When I come across a crime series I enjoy, there’s a certain
pattern to my reading. At first, I
devour instalments one after another until I’ve eventually caught up with the
author. After that, there’s usually one
or possibly two instalments that are due out shortly after I’ve caught up and
then, finally, I slip into a tormented pattern of longing for the next one to
be published and cursing any diversion by the author into writing books that
don’t form part of the series.
And so it has been for a long time with Donna Leon’s
Brunetti series. I eagerly anticipate
each new book and pre-order them so as to get my grubby mitts on them as soon
as possible. Recently, however, I’ve
noticed a certain unevenness in the series, with some episodes seeming a little
lacklustre.
I would guess that part of this is down to the sheer
longevity of the series. With a central
cast that rarely changes (the rise in prominence of officers Pucetti and
Griffoni being the only additions of recent note), there’s a limit as to how
fresh the books can be and, if truth be told, I do appreciate the familiarity
that long acquaintance brings. One of
Leon’s hallmarks is the centrality of Brunetti’s family life to the stories and
so the regular passages set around the dinner table or in their living room are
very much like settling into an old pair of slippers - comforting and to be
luxuriated in.
The other “Leon factor” if you like is her concern with the
social and political issues Italy, and Venice in particular, is faced
with. At her best, Leon brings these out
and debates them by means of plot elements, subtle dialogue and background
cameo scenes. At her worst (and, I
suspect, most enraged) they end up being either a little bit ranty or
thumpingly didactic.
By Its Cover, the
23rd Brunetti novel, sits somewhere towards the better end of the
Leon range. At its beginning, Comissario
Guido Brunetti of the Venice police is contemplating the onset of spring whilst
dealing with an altercation between two water tax drivers. He is interrupted by a phone call requesting
his presence at the Biblioteca Merula, where it soon becomes clear that a thief
has been at work, stealing valuable works and even cutting pages out of other
rare volumes. Suspicion soon falls on an
American researcher who has been working at the library, although Brunetti is
also intrigued by the library’s other regular, a former priest known as
Tertullian for his apparent love for the writings of the fathers of the Church.
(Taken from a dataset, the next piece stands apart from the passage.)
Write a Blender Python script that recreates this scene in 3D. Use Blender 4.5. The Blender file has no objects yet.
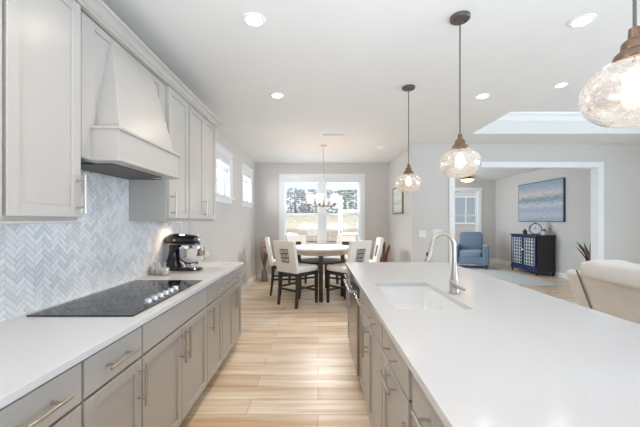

Inspired by the ongoing Italian problem with art theft and
by the massive theft of books from the Girolamini Library in Naples by its own
director in 2012, By Its Cover is
likely to engage any book lover, as well as crime fiction fans. Leon uses the novel to explore not only her
customary themes of Italian bureaucracy and institutional corruption but more
esoteric issues that will probably only engage book lovers, such as whether
books are valuable for themselves as objects or for the texts that they
carry. For the record, I, like Guido, am
on Team Text - although a particular book may have an extrinsic value through
its production or its historicity, ultimately, the book only exists as a means
to transport the text to the reader.
Over the years, Leon’s books have moved from pure detective
stories to explorations of social issues using the form of the detective story
as the structure within which to do so.
She has also given the city of Venice itself and the personal lives of
Brunetti and his circle increased prominence to the extent that there is no
murder (and, like it or not, murder is the overwhelming raison d’etre of almost
all crime fiction) until halfway through the book.
It’s mainly for this reason that I would recommend new
readers to begin at the beginning with Death
at La Fenice and carry on through. The
existing fan can be assured that this is an excellent entry in the Brunetti
series, albeit one with a lightly abrupt and unusually loose ending. There are few detectives with whom I enjoy
spending time more and I must now endure the long wait for Leon’s next book.
2 comments:
I so recognise the syndrome you describe in the first paragraph but I have never read Donna Leon. For some reason, though I enjoy crime in translation (esp. Scandinavian) I am never attracted to authors who live in UK or US and write about European detectives. Why? I've no idea. But I enjoyed your review, anyway.
Thanks Harriet. I can see your point but, in fact, Donna Leon has lived in Venice for 30 years.